30 March 2007 at 10:23:00 GMT-5  
Anonymous Anonymous said...

I recently purchased the Fantagraphics edition of Passionella, but haven't cracked the binding yet. Thanks for the reminder.

I also have an old copy of Tantrum ... great book.

30 March 2007 at 11:35:00 GMT-5  
Blogger Jack Ruttan said...

Hayley, Long ago I found my grandmother's illustrations from a commercial art course she took in the 30s or forties in the attic. She never even told me she drew! (I guess I knew she was part of the Calgary, Alberta sketch club).

I think I got what drawing talent I had from her. She was a good writer, too, but kind of subsumed it all being a housewife and school teacher.
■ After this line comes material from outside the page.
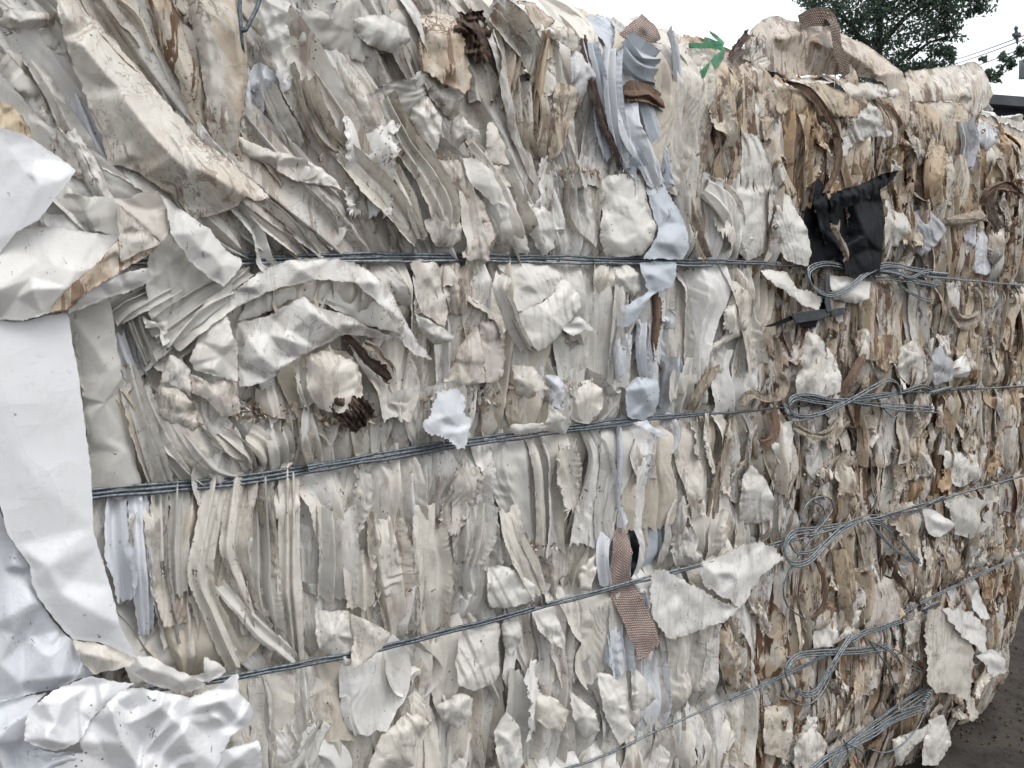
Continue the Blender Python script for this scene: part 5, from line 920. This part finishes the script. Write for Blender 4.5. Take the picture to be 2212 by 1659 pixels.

Still, I got so much from her. She travelled the world into her 70s, and we used to take long drives in the countryside in her huge Buick sedan.

30 March 2007 at 15:03:00 GMT-5  
Anonymous Anonymous said...

"The Apple Tree" was recently revived on Broadway in a production featuring Kristin Chenoweth in roles including Feiffer's Ella.

30 March 2007 at 15:25:00 GMT-5  
Blogger James Robert Smith said...

It amazes me that folk have drawings and stories that they saved from their childhoods. I have virtually none of that stuff, athough I produced volumes of such material. This probably due, in part, to the fact that we had some major moves and boxes filled with all kinds of things would get tossed.

Feiffer is great. His books were always around the house when I was growing up. Didn't Martin Short do an adaptation of something by Feiffer? Can't recall...but with Short in it, that was the kiss of death.

30 March 2007 at 18:17:00 GMT-5  
Blogger drjon said...

I've a little falling-apart paperback copy of Passionella. It's a grand thing.

31 March 2007 at 04:30:00 GMT-5  
Anonymous Anonymous said...

I have almost no drawings or stories produced when I was younger, aside from specifically school projects, because my response to reading anything I have written approaches physical nausea.